Hobby Machinist's Supercharger

It's kind of hard to bolt a random supercharger on an engine all willy-nilly and expect to get it to idle, let alone handle transient throttle movements without things going boom somewhere. Knowing the displacement and drive ratio is just scratching the surface for balancing the thermodynamics and fuel/spark requirements of the system. A developed boost map (adiabatic efficiency from pressure ratios and volumetric performance) is the minimum info required to tune a forced induction system. You could put one of these on your riding lawn mower and tune it to run okay at one spot in the throttle's sweep by trial and error, but if you want to run that supercharger "wet" first invest in some kevlar undies to protect your peanuts!
 
Superchargers are sized based on the desired power output, not engine size. Figure out how much air you need to flow to produce the power you want and work backwards. You're just making a single stage air pump into a two stage air pump.

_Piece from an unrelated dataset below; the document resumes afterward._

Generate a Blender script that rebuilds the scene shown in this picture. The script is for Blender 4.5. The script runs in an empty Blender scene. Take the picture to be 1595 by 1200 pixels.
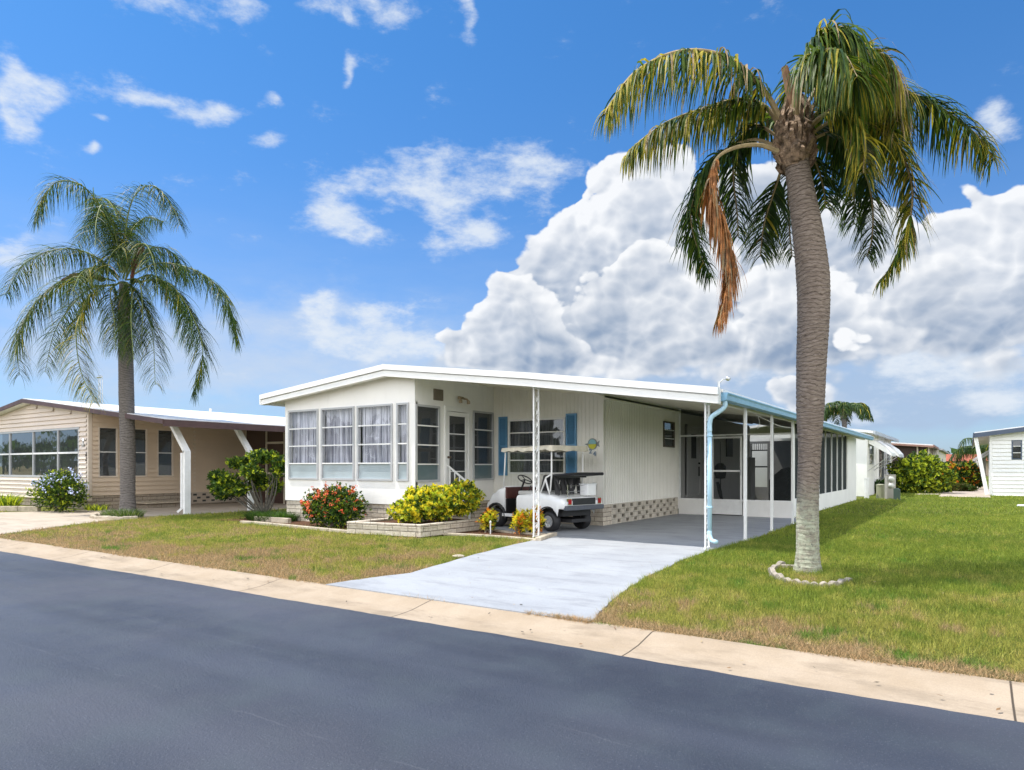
import bpy, math, random
import numpy as np
from mathutils import Vector, Matrix
random.seed(7)
R = math.radians
C = bpy.context.scene
COL = C.collection
# ------------------------------------------------------------------ camera
H = 1.4; FOC = 1063.0; PX = 797.5; HY = 727.0; YAW = R(33.85)
FW = Vector((-math.sin(YAW), math.cos(YAW), 0)); RT = Vector((math.cos(YAW), math.sin(YAW), 0))
cd = bpy.data.cameras.new('camera'); cam = bpy.data.objects.new('camera', cd); COL.objects.link(cam)
cam.location = (0, 0, H); cam.rotation_euler = (R(90), 0, YAW)
cd.sensor_width = 36; cd.lens = 36 * FOC / 1595; cd.shift_y = (HY - 600) / 1595
cd.clip_end = 6000; cd.clip_start = .05
C.camera = cam
# ------------------------------------------------------------------ colour management
C.view_settings.view_transform = 'Standard'; C.view_settings.look = 'None'
C.view_settings.exposure = 0.78; C.view_settings.gamma = 1
# ------------------------------------------------------------------ sun
SD = Vector((-.44, -.19, 1)).normalized()
sl = bpy.data.lights.new('sun', 'SUN'); sl.energy = 3.3; sl.angle = R(.6); sl.color = (1, .955, .88)
so = bpy.data.objects.new('sun', sl); COL.objects.link(so); so.rotation_euler = (-SD).to_track_quat('-Z', 'Y').to_euler()
so.location = (0, 0, 30)
# ------------------------------------------------------------------ world: sky with clouds by direction
W = bpy.data.worlds.new('World'); C.world = W; W.use_nodes = True
nt = W.node_tree; nt.nodes.clear(); NN = nt.nodes; LK = nt.links
def nd(t, **k):
    n = NN.new(t)
    for a, b in k.items(): setattr(n, a, b)
    return n
def inp(n, i, v):
    if isinstance(v, bpy.types.NodeSocket): n.id_data.links.new(v, n.inputs[i])
    else: n.inputs[i].default_value = v
def ma(op, a, b=None, c=None, clamp=False):
    n = nd('ShaderNodeMath', operation=op, use_clamp=clamp); inp(n, 0, a)
    if b is not None: inp(n, 1, b)
    if c is not None: inp(n, 2, c)
    return n.outputs[0]
def vm(op, a, b=None, out=0):
    n = nd('ShaderNodeVectorMath', operation=op); inp(n, 0, a)
    if b is not None: inp(n, 1, b)
    return n.outputs[out]
def smooth(x, a, b, lo=0., hi=1.):
    n = nd('ShaderNodeMapRange', interpolation_type='SMOOTHSTEP'); inp(n, 0, x); inp(n, 1, a); inp(n, 2, b); inp(n, 3, lo); inp(n, 4, hi)
    return n.outputs[0]
def mixc(f, a, b):
    n = nd('ShaderNodeMix', data_type='RGBA'); inp(n, 0, f); inp(n, 6, a); inp(n, 7, b); return n.outputs[2]
tc = nd('ShaderNodeTexCoord').outputs['Generated']
sky = nd('ShaderNodeTexSky', sky_type='NISHITA', sun_disc=False)
sky.sun_elevation = math.asin(SD.z); sky.sun_rotation = math.atan2(SD.x, SD.y) % (2 * math.pi)
sky.air_density = 1.0; sky.dust_density = .6; sky.ozone_density = 3.0
dn = vm('NORMALIZE', tc)
fw_ = vm('DOT_PRODUCT', dn, tuple(FW), 1); rt_ = vm('DOT_PRODUCT', dn, tuple(RT), 1)
az = ma('ARCTAN2', rt_, fw_)
sep = nd('ShaderNodeSeparateXYZ'); inp(sep, 0, dn); dz = sep.outputs[2]
el = ma('ARCSINE', dz)
def noise(vec, sc, det=6, ro=.55, w=None, dist=0):
    n = nd('ShaderNodeTexNoise'); inp(n, 'Vector', vec); inp(n, 'Scale', sc); inp(n, 'Detail', det); inp(n, 'Roughness', ro); inp(n, 'Distortion', dist)
    return n.outputs
dq = vm('MULTIPLY', dn, (1, 1, 1.25))
wn = noise(dq, 7, 3, .6)
wv = vm('SUBTRACT', wn[1], (.5, .5, .5))
cb = nd('ShaderNodeCombineXYZ'); inp(cb, 0, az); inp(cb, 1, el)
uv = vm('ADD', cb.outputs[0], vm('MULTIPLY', wv, (.10, .08, 0)))
def pxdir(x, y):
    k = (x - PX) / FOC
    return math.atan(k), math.atan((HY - y) / FOC / math.sqrt(1 + k * k))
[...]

Something else to think about is the scalability of a positive displacement vane type compressor. I suspect the thing will end up being impractically large and heavy for what you'll end up with, not to mention using a lot of power to operate. The Judson and Shorrock blowers were only marginally effective in the late 50's and completely abandoned once cost effective turbochargers came onto the market in the early 60's. In fact this is about the only supercharger design I can think of that has never been used in an OEM automotive (or aircraft) application.

Not saying it wouldn't be an interesting project. Just not racecar parts.